Saudi Arabia recorded a deficit of -SAR12.4bn (around 1% of estimated GDP) in Q1 2024. Oil revenues rose almost 2% y/y while non-oil revenues grew 9% y/y in Q1. However, expenditure increased 7.7% as capex grew 33% y/y to SAR 34.5bn. Current spending on wages, interest, subsidies and general purchases rose 5.2% y/y. The deficit was entirely financed through debt issuance of SAR 73.2bn, of which two-thirds was external debt. We expect a full year budget deficit of -4.2% of GDP in 2024, wider than the -2.1% of GDP deficit recorded in 2023.
The Reserve Bank of Australia kept its benchmark cash rate unchanged at 4.35% as expected. However, the Bank retained a neutral policy stance, rather than turning more hawkish as the market had expected after higher than forecast Q1 inflation data. While the RBA’s near-term inflation forecasts were revised higher, the forecasts assumed no change in the policy rate until mid-2025. Governor Bullock said that policymakers should remain “vigilant” about the risk of high inflation, and that the RBA was trying to bring inflation down without triggering a recession. She said that while she “hoped” rates would not need to be raised again, the RBA was ready to do so if it became necessary.

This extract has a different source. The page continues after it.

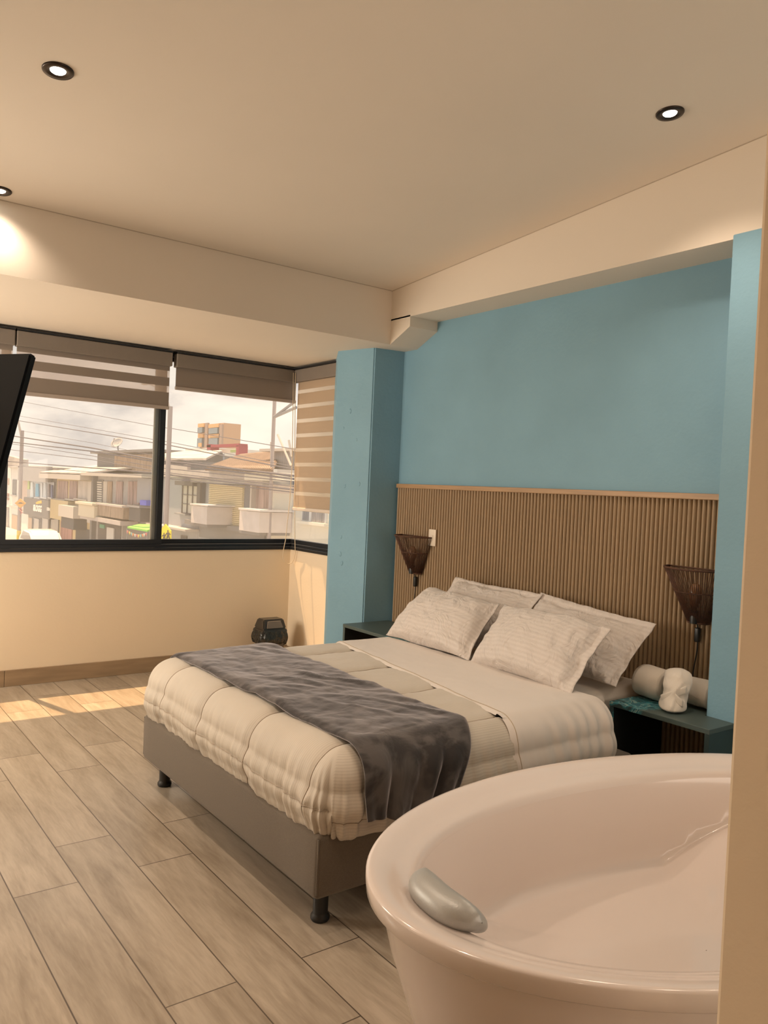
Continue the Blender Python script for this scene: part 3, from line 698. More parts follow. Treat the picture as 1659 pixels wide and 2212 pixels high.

German factory orders were much weaker than forecast in March, declining -0.4% m/m against a median forecast for a 0.4% increase. The February reading was also revised lower, and the data points to subdued demand in the manufacturing sector as high interest rates weigh on investment. On an annual basis, factory orders declined -1.9% in March.
China’s official foreign reserves declined by USD 44.8bn in April to USD 3.2tn. Gold reserves increased by 6mn troy ounces last month and have a total value of USD 168bn.
Today’s Economic Data and Events
10:00 Germany industrial production (Mar) forecast -0.7% m/m and -3.6% y/y
Fixed Income
- Minneapolis Fed President Neel Kashkari struck a relatively hawkish tone in an essay published yesterday, where he appeared to question whether monetary policy is restrictive enough to return inflation to the 2% target, citing the resilience of the housing market which historically has been a key channel of transmission for monetary policy in the US. While he noted that the bar for further rate hikes was quite high, he said the “most likely” scenario was no change in policy rates for an extended period of time. 2y treasury yields were broadly unchanged yesterday at 4.83% while the 10y yield declined -3bp to 4.457%.
- Benchmark 10y bonds continued to rally in other major markets, with yields in the UK declining almost 10bp to 4.12% as the market “caught up” following the May Day bank holiday. 10 yields in Germany and France fell -5bp to 2.42% and 2.90% respectively on Tuesday.
FX
- The USD index rose 0.3% on Tuesday as most major currencies lost ground against the dollar. JPY lost 0.4% to 154.48/USD and is trading weaker again this morning. GBP weakened -0.3% to 1.2542 USD while EUR was largely unchanged at 1.0769. The commodity currencies lost ground with AUD down 0.3% yesterday and another 0.4% this morning to trade at 0.657 USD as of this writing, after the RBA struck a more neutral tone than had been expected by markets at yesterday’s meeting.
Equities
- Saudi Aramco announced net income of USD27.3bn in Q1 2024, down -14.4% y/y. The company maintained its dividend payout of USD 31bn this quarter and expects a total dividend payout of USD 124.3bn for the full year 2024. Aramco shares closed unchanged at SAR29.95 yesterday. The Saudi Tadawul closed slightly lower, down -0.1% on Tuesday while the ADXGI rose 0.4% and DFM was largely unchanged.
- US equity markets also took a breather after several days of gains, with the Nasdaq100 closing down a fraction and the S&P500 gaining slightly. European stocks performed better with the FTSE100 up 1.2% on Tuesday and the Eurostoxx50 also gaining 1.2% yesterday.
Commodities
- Both Brent and WTI prices closed lower on Tuesday, down -0.2% and -0.1% respectively. Oil prices have declined another -0.4% in Asian trade this morning (Brent is trading at USD 82.83/b as of this writing) after the AEI reported crude stockpiles at Cushing, Oklahoma rose by more than 1m barrels last week, as well as higher inventories of gasoline and distillates. Official data is due later today.